Amazon’s new headquarters will fundamentally transform Arlington in the years to come, but county officials are hoping to reassure residents that the area won’t change in the blink of an eye.
Instead, Arlington leaders are painting the arrival of the tech giant — and the 25,000 workers set to someday occupy its new office space — as a development that will shape the county’s economic landscape over time, rather than overnight. And, they hope, that will give the county time to prepare accordingly.
“This is not going to feel like a tsunami of new people on our streets or kids in our schools,” County Board Chair Katie Cristol said during a question-and-answer session live-streamed on Facebook last night (Tuesday).
Critics of the county’s courtship of Amazon have long feared the impact that thousands of highly paid workers arriving in the region could have on everything from home prices to school overcrowding. But Arlington leaders have often countered that the region is experiencing dramatic growth at the moment, and seems set to see even more in the future, meaning that Amazon’s arrival might not seem especially out of place.
Now that Jeff Bezos and company have made the big decision, targeting Crystal City, Pentagon City and Potomac Yard for half of its proposed second headquarters, officials remain confident in those predictions. Cristol, for instance, noted Tuesday that the tech company could draw as much as 15 to 20 percent of its new workforce from current county residents.
“They located here because they want access to the tech talent we have here,” Cristol said.
As for the rest of the new Amazon staffers, Arlington Economic Development Director Victor Hoskins pointed out that they won’t be arriving on the county’s doorstep next week, or even next month. Under the terms of the company’s proposed deal with the state, Amazon would only hire about 400 workers for the new Arlington campus next year.
That number will ramp up sharply over time, however, leaping to 1,180 new staffers in 2020 and then 1,964 workers the year after. But Hoskins noted that the pace of change would’ve been even more dramatic had Amazon stuck with its original plan to house all 50,000 workers in one city, rather than splitting “HQ2” between Arlington and New York City.
“After February, when the deal is set to be approved [by the Board], you’ll see the first employees arriving,” said County Manager Mark Schwartz. “Beyond that, I don’t think people will see a lot different in first year… It’ll become more noticeable a few years out.”
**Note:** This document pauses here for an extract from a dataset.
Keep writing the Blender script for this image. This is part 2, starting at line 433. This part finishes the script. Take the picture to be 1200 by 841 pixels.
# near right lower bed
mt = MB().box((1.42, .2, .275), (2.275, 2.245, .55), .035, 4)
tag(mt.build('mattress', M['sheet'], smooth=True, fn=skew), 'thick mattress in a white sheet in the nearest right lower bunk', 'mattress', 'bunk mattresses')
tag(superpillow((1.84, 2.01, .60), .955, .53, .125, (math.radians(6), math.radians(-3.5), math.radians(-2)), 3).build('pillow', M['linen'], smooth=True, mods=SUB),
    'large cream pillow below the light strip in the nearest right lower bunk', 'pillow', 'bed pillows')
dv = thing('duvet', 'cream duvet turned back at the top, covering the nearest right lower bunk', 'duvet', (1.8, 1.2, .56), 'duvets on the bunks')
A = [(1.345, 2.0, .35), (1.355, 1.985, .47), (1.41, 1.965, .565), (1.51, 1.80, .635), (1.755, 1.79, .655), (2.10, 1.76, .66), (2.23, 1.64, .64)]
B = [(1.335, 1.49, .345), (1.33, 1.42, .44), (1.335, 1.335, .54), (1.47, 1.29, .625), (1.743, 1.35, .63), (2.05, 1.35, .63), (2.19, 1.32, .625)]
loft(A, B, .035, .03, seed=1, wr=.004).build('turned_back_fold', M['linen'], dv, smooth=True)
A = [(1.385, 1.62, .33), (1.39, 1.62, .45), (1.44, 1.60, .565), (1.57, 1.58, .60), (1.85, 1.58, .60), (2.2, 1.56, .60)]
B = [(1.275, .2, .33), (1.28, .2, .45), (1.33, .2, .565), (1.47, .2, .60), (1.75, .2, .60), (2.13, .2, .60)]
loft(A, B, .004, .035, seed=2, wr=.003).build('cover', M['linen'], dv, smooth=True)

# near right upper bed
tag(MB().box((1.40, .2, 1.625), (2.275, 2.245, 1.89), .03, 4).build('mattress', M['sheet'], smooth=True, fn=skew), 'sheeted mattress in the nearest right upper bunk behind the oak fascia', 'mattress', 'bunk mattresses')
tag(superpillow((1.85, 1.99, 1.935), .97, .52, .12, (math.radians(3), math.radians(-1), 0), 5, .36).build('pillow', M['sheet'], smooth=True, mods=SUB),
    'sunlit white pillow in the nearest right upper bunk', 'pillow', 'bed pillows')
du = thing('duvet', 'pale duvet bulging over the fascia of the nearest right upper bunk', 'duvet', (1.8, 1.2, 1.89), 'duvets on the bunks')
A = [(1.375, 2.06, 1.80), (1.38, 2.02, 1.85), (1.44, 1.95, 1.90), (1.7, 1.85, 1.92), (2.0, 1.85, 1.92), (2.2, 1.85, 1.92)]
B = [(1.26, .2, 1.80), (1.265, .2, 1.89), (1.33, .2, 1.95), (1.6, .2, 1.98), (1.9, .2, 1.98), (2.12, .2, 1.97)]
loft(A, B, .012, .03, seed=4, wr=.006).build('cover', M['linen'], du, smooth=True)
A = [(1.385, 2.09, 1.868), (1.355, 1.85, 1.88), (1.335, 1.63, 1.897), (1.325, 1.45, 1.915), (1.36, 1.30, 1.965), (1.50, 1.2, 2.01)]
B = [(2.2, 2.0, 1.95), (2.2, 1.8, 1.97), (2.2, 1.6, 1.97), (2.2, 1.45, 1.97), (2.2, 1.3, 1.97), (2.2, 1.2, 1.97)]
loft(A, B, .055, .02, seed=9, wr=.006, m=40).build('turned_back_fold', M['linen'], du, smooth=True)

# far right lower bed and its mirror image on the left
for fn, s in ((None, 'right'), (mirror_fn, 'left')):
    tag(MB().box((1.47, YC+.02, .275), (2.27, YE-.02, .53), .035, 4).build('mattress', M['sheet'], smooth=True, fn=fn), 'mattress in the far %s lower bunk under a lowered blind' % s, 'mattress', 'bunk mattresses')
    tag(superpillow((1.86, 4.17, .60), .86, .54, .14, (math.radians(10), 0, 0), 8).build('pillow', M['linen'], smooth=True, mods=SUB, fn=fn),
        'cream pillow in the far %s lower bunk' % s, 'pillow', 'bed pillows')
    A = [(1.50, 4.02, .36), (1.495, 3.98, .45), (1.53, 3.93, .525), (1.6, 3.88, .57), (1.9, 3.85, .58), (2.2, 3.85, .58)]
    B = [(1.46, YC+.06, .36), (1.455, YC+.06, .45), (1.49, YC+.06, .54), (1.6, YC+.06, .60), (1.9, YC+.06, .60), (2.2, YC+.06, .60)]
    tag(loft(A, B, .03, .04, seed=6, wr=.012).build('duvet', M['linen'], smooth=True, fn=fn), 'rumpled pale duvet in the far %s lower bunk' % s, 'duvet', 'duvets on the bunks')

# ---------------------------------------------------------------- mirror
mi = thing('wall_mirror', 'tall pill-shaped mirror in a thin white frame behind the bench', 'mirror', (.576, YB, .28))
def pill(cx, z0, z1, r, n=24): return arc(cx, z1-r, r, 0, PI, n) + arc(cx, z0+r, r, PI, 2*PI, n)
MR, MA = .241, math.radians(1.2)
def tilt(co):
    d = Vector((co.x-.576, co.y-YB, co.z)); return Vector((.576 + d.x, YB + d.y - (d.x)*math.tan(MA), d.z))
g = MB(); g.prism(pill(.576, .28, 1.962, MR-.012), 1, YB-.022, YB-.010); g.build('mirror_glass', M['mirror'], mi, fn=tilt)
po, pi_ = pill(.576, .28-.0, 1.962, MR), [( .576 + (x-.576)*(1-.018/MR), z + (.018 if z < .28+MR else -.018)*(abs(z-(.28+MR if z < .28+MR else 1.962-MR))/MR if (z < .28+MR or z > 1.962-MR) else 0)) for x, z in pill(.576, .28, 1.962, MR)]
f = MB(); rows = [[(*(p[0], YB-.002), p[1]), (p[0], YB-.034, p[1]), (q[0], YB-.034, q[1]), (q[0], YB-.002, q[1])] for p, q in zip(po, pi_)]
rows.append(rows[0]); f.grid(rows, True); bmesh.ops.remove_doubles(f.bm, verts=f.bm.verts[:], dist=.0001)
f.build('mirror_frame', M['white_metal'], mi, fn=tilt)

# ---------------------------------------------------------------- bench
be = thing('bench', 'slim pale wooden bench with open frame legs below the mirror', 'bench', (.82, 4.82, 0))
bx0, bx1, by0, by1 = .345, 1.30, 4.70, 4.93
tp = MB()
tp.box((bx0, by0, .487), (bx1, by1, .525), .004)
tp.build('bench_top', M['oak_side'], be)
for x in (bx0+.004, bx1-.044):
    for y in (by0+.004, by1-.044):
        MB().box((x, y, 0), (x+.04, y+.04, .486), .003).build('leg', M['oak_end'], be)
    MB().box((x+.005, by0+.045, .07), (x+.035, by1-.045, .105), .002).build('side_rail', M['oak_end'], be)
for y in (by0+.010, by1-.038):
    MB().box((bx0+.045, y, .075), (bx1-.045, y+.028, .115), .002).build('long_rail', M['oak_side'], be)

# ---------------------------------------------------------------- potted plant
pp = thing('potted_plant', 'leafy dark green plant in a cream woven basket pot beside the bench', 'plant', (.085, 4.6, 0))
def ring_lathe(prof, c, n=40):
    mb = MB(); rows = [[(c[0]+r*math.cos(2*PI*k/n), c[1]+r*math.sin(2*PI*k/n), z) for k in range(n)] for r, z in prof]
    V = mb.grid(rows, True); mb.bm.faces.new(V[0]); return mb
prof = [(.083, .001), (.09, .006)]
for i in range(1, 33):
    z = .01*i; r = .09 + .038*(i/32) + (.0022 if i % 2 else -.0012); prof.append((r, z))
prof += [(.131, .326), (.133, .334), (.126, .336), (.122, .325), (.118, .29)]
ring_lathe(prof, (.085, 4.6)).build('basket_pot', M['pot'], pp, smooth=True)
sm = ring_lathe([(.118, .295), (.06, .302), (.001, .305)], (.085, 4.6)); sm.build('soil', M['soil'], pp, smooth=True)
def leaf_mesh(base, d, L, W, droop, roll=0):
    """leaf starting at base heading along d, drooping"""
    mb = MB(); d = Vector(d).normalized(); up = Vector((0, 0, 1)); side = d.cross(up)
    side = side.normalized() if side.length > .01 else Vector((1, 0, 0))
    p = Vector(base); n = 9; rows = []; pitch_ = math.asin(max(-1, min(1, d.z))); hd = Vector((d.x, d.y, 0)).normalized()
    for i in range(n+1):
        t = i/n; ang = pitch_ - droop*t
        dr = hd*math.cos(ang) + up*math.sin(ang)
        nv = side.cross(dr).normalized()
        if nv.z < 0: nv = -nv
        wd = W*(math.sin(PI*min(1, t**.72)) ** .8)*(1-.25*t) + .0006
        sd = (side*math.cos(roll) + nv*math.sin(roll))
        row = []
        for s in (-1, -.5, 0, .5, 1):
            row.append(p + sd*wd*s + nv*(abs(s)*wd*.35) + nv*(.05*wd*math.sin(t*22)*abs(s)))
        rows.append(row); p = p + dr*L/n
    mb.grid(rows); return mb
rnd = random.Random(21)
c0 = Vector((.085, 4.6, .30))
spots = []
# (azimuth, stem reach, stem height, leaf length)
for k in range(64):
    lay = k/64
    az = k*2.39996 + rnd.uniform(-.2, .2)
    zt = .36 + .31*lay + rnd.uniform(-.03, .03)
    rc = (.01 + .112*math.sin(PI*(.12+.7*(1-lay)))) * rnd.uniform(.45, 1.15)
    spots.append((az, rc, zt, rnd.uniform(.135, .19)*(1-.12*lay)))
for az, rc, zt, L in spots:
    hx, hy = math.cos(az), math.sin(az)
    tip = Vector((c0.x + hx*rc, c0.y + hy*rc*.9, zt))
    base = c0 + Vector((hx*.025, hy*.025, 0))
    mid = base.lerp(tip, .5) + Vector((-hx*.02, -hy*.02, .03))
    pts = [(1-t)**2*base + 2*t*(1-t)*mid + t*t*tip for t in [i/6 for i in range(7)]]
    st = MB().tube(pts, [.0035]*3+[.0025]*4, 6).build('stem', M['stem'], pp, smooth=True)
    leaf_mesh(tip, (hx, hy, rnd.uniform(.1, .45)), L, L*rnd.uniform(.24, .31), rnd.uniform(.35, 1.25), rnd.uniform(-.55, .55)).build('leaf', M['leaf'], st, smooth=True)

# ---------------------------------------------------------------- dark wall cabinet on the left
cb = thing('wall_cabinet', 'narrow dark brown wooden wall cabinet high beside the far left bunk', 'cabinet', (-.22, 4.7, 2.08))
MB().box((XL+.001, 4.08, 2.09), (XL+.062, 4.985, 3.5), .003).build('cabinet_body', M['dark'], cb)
For parents nervous about how many kids those new workers will bring with them, Cristol is also optimistic that the school system will be able to handle the influx of students. She expects that the county will only see two to three additional students in each school per year, and that’s only when Amazon fully ramps up hiring in the coming years.
Depending on how the county is calculating that figure, such an increase would work out to anywhere from 70 to 105 new students enrolled in Arlington Public Schools each year, at a time when the school system is already struggling with severe financial pressures to match rising enrollment.
“That’s not nothing,” Cristol said. “But compared to the 500 students per year that APS is already adding, it’s really manageable.”
But Schwartz noted that, under the county’s revenue-sharing agreement with APS, roughly half of the tax revenue that Amazon generates will flow into the school system’s coffers. He estimates a $315 million increase in tax revenue over the life of the county’s deal with Amazon, which beats county projections by about $160 million between now and 2030.
Of course, Schwartz says the county will still feel some pain in the short term. Though Amazon represents a tax windfall for Arlington, he warned that it will take time for the county to feel the benefits — and that means that painful measures like layoffs, service reductions and tax increases remain on the table for the county’s new budget.
“We’ve been through several difficult budget years and we have a couple more to bridge to where we’re going to be,” Schwartz said.
Cristol acknowledged that there are some “difficult short-term conversations” on the way in the county, particularly as Arlington tries to prepare for Amazon’s impact without the tax revenues it needs to fund necessary projects and services.
But she also pledged to be open to having those difficult discussions. Some Amazon skeptics have already called on the Board to hold multiple town halls focused on Amazon alone, and Cristol said officials plan to do so, and more.
“Let us know if you want us to come meet with your civic group,” Cristol said. “We plan to have many conversations in the community about this.”